Dos and Donts for Cleaning Heavy Duty Poly and Vinyl Tarpaulins

Dos and Donts for Cleaning Heavy Duty Poly and Vinyl Tarpaulins

Posted by CanopiesAnd Tarps on Jul 27th 2014

Cleaning a canvas, vinyl or poly tarp from Canopies and Tarps is easy and helps extend its life.

If you're shopping for tarps, you already know how a little maintenance goes a long way. You may be wondering how much maintenance a tarp requires to keep it strong season after season.

Good news! It doesn't take much maintenance at all.

Our heavy-duty tarps made out of polyethylene or vinyl are made from materials that are designed to be waterproof, rot-proof and 100% UV-resistant. They are made from either polyethylene or PVC, and both of those materials are basically plastics. Polyethylene is one of the most common plastics on the market, and PVC is almost as widely produced (many of the pipes in your home are likely made of a thicker, sturdier version of PVC).

For the purposes of cleaning, that means a mild dish soap is the only tarp cleaner you need. The same goes for canvas tarps, which are made with military-grade fabric.
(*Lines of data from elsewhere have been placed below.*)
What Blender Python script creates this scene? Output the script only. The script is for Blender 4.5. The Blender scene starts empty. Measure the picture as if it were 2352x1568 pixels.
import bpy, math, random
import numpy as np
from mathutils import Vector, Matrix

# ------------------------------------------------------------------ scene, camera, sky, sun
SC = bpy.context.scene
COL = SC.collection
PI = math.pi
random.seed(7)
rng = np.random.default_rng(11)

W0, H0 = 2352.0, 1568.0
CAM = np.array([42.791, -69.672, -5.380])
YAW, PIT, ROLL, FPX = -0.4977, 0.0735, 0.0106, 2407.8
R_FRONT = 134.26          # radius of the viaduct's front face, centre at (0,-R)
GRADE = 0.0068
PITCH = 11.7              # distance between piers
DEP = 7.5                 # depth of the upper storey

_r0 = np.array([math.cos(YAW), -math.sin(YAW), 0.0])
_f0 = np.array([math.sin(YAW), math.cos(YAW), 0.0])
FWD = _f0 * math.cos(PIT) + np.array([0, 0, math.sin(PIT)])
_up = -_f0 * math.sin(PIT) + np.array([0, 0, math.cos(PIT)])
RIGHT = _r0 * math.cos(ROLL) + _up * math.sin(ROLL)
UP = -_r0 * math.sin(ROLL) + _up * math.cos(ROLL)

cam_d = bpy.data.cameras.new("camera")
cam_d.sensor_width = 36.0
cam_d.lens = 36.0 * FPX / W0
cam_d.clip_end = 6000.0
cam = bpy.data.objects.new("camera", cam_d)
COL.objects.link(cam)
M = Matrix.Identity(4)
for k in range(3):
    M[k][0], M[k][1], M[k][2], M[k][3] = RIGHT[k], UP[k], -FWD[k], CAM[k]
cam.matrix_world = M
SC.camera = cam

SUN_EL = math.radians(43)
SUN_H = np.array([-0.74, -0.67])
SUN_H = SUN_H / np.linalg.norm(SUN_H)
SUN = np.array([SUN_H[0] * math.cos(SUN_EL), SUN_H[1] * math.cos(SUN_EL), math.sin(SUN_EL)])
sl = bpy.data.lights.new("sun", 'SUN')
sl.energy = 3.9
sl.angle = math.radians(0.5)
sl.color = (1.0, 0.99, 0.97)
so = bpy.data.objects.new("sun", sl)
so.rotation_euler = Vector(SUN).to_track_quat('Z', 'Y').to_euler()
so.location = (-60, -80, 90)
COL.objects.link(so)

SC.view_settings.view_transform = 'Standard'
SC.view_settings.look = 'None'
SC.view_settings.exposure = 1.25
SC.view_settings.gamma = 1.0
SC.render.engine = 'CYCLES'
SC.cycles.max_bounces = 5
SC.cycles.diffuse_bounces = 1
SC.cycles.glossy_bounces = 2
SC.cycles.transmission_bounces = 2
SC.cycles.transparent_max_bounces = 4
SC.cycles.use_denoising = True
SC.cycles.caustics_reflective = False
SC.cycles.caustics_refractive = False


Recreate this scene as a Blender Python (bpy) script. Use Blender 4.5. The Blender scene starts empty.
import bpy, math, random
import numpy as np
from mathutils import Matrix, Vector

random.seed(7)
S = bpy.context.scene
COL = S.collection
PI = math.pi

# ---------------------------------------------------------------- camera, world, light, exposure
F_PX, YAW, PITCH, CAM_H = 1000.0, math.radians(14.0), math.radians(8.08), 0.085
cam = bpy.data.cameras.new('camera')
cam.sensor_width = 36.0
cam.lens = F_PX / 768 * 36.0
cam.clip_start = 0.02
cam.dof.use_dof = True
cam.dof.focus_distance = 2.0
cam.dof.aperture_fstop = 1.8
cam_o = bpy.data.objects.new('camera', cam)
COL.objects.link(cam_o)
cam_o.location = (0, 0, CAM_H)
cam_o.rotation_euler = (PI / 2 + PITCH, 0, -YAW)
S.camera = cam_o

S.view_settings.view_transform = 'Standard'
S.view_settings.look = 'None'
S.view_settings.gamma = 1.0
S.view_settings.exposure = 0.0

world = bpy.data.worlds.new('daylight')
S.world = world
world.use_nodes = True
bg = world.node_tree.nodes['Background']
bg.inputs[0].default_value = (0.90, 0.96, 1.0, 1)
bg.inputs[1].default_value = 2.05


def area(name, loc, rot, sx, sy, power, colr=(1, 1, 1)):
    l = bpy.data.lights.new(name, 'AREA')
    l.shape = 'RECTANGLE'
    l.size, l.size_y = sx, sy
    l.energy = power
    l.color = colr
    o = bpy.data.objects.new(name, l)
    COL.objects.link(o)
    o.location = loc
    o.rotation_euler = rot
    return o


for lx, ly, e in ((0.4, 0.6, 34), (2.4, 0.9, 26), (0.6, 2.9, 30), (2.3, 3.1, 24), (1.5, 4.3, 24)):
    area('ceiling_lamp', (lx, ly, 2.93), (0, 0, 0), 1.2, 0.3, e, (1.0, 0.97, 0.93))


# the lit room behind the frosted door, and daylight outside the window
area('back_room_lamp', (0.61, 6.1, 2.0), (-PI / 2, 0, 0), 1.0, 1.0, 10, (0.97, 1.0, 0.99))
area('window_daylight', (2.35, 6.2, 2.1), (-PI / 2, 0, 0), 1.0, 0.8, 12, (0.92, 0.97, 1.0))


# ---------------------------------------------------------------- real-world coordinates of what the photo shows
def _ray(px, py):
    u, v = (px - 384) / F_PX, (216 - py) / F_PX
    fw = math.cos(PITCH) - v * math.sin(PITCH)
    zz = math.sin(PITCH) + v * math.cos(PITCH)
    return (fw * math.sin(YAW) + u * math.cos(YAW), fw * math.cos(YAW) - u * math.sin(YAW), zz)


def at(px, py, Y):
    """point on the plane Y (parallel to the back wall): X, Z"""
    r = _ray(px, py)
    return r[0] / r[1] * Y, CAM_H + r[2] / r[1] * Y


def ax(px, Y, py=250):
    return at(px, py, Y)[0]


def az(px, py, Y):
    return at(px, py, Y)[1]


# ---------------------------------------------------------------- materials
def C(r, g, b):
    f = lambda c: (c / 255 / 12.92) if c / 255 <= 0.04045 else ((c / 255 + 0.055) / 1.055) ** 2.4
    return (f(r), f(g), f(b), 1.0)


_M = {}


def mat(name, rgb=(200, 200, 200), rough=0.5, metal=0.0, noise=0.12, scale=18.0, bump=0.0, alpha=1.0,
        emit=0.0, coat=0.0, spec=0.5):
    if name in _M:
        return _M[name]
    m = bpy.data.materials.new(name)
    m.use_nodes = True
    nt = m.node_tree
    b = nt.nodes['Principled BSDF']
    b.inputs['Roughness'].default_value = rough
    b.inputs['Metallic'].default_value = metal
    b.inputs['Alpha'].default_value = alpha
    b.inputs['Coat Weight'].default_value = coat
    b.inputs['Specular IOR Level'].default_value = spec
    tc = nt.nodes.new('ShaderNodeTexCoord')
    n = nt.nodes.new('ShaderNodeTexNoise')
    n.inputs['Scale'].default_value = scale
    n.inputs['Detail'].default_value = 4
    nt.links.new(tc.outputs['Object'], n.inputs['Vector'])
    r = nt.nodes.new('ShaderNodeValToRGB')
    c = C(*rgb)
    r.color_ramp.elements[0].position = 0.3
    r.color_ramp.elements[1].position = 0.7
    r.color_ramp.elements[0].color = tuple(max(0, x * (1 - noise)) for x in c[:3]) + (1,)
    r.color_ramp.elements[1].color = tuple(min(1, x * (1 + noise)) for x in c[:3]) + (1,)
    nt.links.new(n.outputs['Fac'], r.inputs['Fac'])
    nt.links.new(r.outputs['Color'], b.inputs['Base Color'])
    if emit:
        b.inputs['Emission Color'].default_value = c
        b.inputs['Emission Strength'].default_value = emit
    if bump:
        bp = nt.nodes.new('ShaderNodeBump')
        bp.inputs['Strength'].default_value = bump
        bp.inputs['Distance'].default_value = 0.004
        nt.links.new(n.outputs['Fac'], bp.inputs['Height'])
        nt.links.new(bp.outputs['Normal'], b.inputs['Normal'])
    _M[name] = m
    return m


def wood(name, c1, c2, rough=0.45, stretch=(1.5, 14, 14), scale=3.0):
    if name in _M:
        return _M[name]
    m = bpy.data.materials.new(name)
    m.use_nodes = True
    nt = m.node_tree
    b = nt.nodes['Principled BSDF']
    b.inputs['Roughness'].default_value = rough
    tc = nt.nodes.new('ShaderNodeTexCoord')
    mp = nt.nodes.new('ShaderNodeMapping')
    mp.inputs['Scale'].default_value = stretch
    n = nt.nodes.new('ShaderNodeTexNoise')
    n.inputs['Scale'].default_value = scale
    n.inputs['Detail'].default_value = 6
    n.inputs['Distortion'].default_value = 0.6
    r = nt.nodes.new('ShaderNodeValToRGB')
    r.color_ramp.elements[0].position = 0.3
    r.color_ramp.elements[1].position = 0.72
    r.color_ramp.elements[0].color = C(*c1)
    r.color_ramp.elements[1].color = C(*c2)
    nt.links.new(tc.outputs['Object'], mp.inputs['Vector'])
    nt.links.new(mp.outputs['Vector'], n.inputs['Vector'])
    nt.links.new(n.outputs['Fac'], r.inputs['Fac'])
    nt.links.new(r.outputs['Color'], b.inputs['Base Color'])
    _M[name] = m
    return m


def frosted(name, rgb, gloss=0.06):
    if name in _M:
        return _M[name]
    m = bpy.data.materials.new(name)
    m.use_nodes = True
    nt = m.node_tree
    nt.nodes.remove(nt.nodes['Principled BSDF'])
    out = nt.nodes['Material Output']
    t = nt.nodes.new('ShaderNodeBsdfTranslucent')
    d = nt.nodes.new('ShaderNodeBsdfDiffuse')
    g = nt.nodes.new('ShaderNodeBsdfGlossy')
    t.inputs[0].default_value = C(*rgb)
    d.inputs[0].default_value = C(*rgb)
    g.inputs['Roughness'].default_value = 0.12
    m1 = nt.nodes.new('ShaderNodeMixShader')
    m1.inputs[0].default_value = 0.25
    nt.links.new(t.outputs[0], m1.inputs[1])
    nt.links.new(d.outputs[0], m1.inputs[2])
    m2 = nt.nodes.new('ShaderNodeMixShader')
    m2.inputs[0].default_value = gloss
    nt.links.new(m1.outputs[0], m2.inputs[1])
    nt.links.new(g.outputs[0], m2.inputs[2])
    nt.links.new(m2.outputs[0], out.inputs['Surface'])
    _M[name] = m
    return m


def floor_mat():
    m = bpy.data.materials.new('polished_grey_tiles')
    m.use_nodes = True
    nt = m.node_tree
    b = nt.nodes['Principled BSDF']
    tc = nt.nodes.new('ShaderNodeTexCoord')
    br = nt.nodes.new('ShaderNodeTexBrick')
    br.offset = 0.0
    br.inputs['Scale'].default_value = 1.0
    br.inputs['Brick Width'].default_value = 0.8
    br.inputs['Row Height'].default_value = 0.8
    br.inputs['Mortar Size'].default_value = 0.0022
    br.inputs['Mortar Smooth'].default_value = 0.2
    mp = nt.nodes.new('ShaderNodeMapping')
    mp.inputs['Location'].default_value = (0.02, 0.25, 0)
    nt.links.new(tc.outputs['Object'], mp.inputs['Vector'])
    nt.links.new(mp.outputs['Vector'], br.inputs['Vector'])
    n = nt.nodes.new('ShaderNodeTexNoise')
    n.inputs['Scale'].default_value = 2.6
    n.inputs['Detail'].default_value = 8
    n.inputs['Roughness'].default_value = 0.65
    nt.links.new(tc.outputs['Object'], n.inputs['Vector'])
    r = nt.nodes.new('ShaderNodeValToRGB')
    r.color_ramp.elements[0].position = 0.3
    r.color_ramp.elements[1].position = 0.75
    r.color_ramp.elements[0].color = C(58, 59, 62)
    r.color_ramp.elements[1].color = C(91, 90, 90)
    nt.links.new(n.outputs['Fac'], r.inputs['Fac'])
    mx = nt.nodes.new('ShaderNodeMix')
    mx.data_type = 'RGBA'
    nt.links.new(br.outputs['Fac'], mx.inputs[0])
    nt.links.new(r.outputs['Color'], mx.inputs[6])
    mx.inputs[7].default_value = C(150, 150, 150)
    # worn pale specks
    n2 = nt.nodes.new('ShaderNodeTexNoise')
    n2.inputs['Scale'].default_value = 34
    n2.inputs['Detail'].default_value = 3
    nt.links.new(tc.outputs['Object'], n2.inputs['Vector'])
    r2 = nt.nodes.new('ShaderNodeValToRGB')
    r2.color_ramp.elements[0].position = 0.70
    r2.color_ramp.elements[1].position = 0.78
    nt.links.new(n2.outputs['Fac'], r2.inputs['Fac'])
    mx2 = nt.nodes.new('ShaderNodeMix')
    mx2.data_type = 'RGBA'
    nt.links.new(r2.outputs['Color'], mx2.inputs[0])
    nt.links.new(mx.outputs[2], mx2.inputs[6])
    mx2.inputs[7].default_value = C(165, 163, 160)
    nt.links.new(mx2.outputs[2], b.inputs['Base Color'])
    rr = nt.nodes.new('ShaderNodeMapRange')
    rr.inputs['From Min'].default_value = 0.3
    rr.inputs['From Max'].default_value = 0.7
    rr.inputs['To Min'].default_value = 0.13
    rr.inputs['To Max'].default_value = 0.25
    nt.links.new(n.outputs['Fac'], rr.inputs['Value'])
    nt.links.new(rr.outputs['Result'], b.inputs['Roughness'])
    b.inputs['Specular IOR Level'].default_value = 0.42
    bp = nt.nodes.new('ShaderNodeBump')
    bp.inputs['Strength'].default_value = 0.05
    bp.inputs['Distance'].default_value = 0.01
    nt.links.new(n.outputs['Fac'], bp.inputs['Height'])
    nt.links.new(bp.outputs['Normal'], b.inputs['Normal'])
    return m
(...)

If your tarp is put into regular use without being stored away, then once every year or two, you'll want to consider cleaning it. And when you take on that task, here are a few dos and don'ts to keep in mind:

Tarp Cleaners

  • Any mild dish soap will do. You've seen the commercials where a certain blue dishwashing liquid is used to clean oil spills off of ducks and seagulls, right? It works just as well on the grime and dirt that collects on tarps.
  • Do not waste your money on a strong chemical cleaner or vinyl cleaner, because it's overkill at best and damaging at worst.
  • So, can you wash a tarp in the washing machine? It's tempting, but the answer is almost always no, as this can damage your tarp or your washer.

Scrub Away

  • When it's time to start cleaning, simply spread the tarp out as much as you can. A flat incline or vertical surface you can drape it over is handy, but only if the surface underneath is smooth. A wooden privacy fence, for instance, is good for cleaning tarps. Use a sponge or a soft-bristled brush to remove the stains.
  • Do not use a stiff-bristled brush. That can cause scarring and scratching that leads to leaks and excessive wear.

Or Maybe Soak a Bit

  • For particularly tough stains, spread the tarp on the ground and let some of your soap solution soak for about 15 minutes.
  • Do not walk excessively on the tarp. If you're on grass, a few steps won't matter, but stepping on a rock underneath the tarp could cause a puncture. Instead, try a telescoping pool brush for the scrubbing, or fold the tarp in such a way that you can get to the stain.

Easy as Pie to Air Dry

  • When you're finished, let the tarp air dry. That privacy fence or a clothesline or two are perfect, but a smooth driveway works just fine, as well.
  • Do not leave it in a folded-over pile. That just leads to the quick creation of more mildew to clean.
  • Also, do not use a dryer. Fans can help speed the process up, but the heat from dryers will cause damage that shortens the life of your tarp.